▶ **Exercise prompt**
Your task is to print, exactly and only, the lines from the start of the entries below through the line with "(1380, 917)), 'thread', 'thread', t, o, .0056)". Include both ends, but skip the pictures.

▶ **Recorded information**
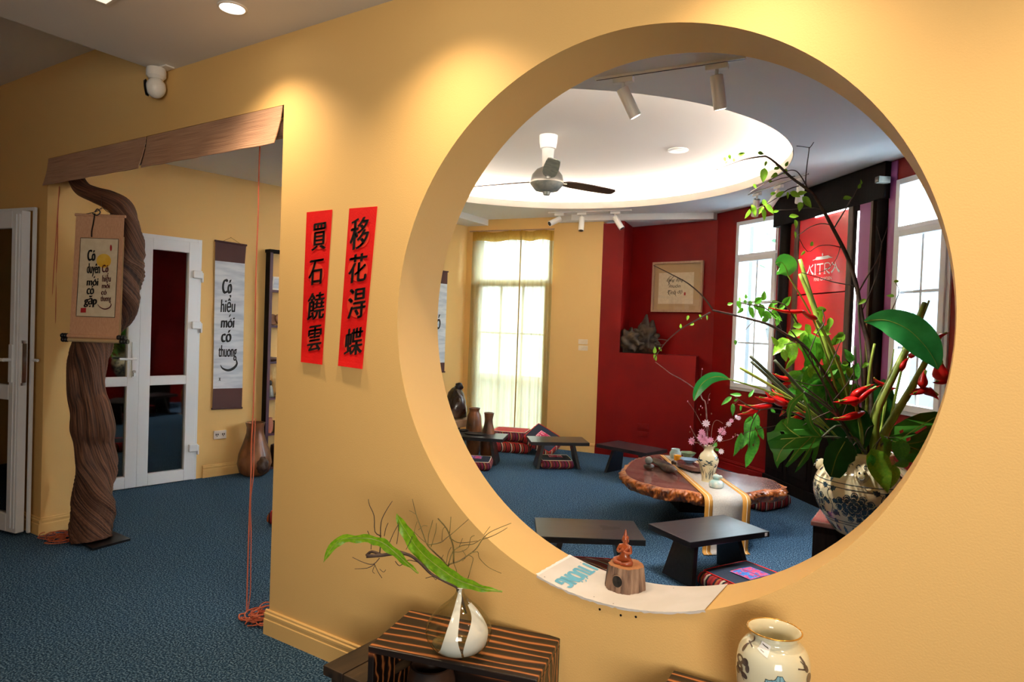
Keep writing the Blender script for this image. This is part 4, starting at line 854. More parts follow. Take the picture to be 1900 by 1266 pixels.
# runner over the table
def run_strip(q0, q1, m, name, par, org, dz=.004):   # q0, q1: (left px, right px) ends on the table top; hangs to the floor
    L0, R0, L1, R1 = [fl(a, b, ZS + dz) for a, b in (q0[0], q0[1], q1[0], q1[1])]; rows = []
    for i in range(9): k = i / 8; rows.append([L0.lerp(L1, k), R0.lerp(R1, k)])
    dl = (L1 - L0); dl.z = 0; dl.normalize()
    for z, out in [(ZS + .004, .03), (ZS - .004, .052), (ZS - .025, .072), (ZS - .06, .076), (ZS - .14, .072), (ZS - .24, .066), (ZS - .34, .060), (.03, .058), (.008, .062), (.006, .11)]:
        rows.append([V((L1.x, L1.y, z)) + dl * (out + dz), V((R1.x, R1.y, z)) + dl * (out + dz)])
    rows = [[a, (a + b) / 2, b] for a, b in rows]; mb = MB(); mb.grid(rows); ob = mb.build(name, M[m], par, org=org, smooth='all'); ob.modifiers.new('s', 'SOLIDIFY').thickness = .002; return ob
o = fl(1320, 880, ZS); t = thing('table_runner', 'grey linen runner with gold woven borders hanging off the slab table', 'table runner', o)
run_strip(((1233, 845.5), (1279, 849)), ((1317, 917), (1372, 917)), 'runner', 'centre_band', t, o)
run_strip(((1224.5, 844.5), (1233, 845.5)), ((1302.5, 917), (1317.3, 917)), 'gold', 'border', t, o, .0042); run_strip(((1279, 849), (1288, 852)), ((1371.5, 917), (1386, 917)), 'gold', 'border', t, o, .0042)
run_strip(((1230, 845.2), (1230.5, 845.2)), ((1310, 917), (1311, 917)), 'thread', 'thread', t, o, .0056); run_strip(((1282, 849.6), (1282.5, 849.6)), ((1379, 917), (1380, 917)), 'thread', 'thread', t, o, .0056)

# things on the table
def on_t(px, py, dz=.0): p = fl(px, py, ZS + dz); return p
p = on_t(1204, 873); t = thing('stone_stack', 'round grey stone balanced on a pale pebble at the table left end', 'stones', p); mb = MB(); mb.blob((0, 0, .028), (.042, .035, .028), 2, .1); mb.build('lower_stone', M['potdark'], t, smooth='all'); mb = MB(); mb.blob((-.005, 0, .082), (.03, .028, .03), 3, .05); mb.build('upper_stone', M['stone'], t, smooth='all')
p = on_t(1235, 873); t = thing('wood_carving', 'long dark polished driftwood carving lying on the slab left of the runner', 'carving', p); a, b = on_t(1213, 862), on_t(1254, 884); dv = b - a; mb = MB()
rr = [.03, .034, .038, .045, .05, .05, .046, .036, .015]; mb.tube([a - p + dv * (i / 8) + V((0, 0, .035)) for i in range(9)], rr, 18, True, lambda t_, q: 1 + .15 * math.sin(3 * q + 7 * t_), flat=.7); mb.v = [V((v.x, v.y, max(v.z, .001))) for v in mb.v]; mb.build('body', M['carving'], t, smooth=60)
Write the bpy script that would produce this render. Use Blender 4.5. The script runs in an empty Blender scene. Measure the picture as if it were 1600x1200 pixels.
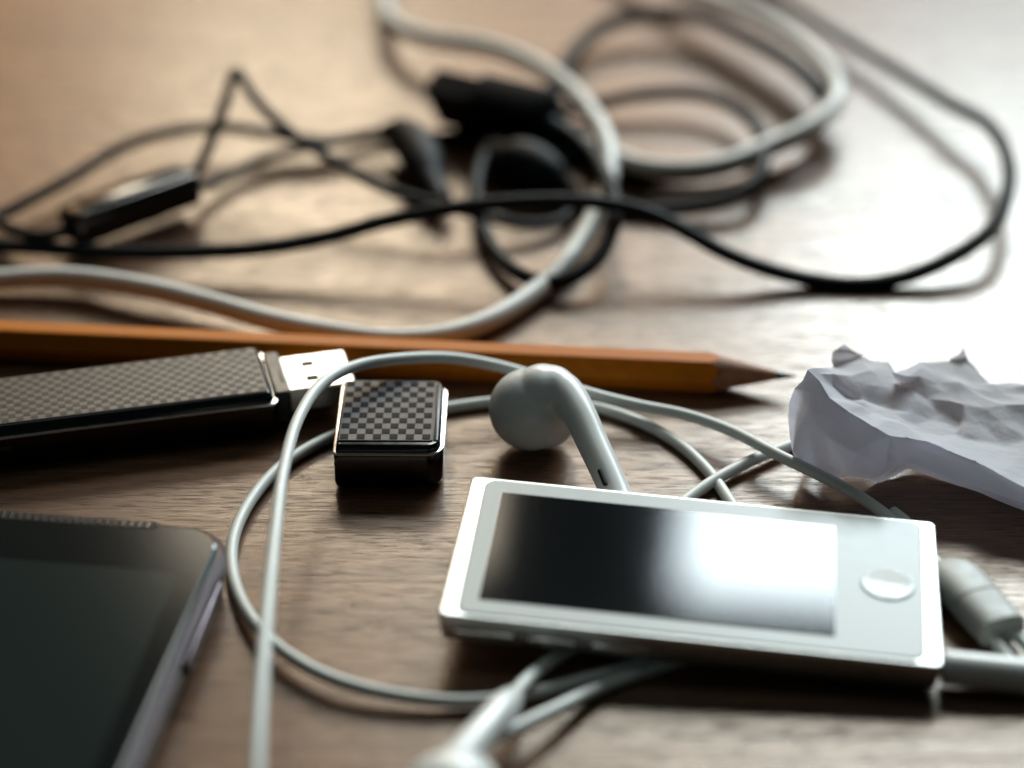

▶ **Exercise result**
Keep writing the Blender script for this image. This is part 4, starting at line 854. More parts follow. Take the picture to be 1900 by 1266 pixels.
# runner over the table
def run_strip(q0, q1, m, name, par, org, dz=.004):   # q0, q1: (left px, right px) ends on the table top; hangs to the floor
    L0, R0, L1, R1 = [fl(a, b, ZS + dz) for a, b in (q0[0], q0[1], q1[0], q1[1])]; rows = []
    for i in range(9): k = i / 8; rows.append([L0.lerp(L1, k), R0.lerp(R1, k)])
    dl = (L1 - L0); dl.z = 0; dl.normalize()
    for z, out in [(ZS + .004, .03), (ZS - .004, .052), (ZS - .025, .072), (ZS - .06, .076), (ZS - .14, .072), (ZS - .24, .066), (ZS - .34, .060), (.03, .058), (.008, .062), (.006, .11)]:
        rows.append([V((L1.x, L1.y, z)) + dl * (out + dz), V((R1.x, R1.y, z)) + dl * (out + dz)])
    rows = [[a, (a + b) / 2, b] for a, b in rows]; mb = MB(); mb.grid(rows); ob = mb.build(name, M[m], par, org=org, smooth='all'); ob.modifiers.new('s', 'SOLIDIFY').thickness = .002; return ob
o = fl(1320, 880, ZS); t = thing('table_runner', 'grey linen runner with gold woven borders hanging off the slab table', 'table runner', o)
run_strip(((1233, 845.5), (1279, 849)), ((1317, 917), (1372, 917)), 'runner', 'centre_band', t, o)
run_strip(((1224.5, 844.5), (1233, 845.5)), ((1302.5, 917), (1317.3, 917)), 'gold', 'border', t, o, .0042); run_strip(((1279, 849), (1288, 852)), ((1371.5, 917), (1386, 917)), 'gold', 'border', t, o, .0042)
run_strip(((1230, 845.2), (1230.5, 845.2)), ((1310, 917), (1311, 917)), 'thread', 'thread', t, o, .0056); run_strip(((1282, 849.6), (1282.5, 849.6)), ((1379, 917), (1380, 917)), 'thread', 'thread', t, o, .0056)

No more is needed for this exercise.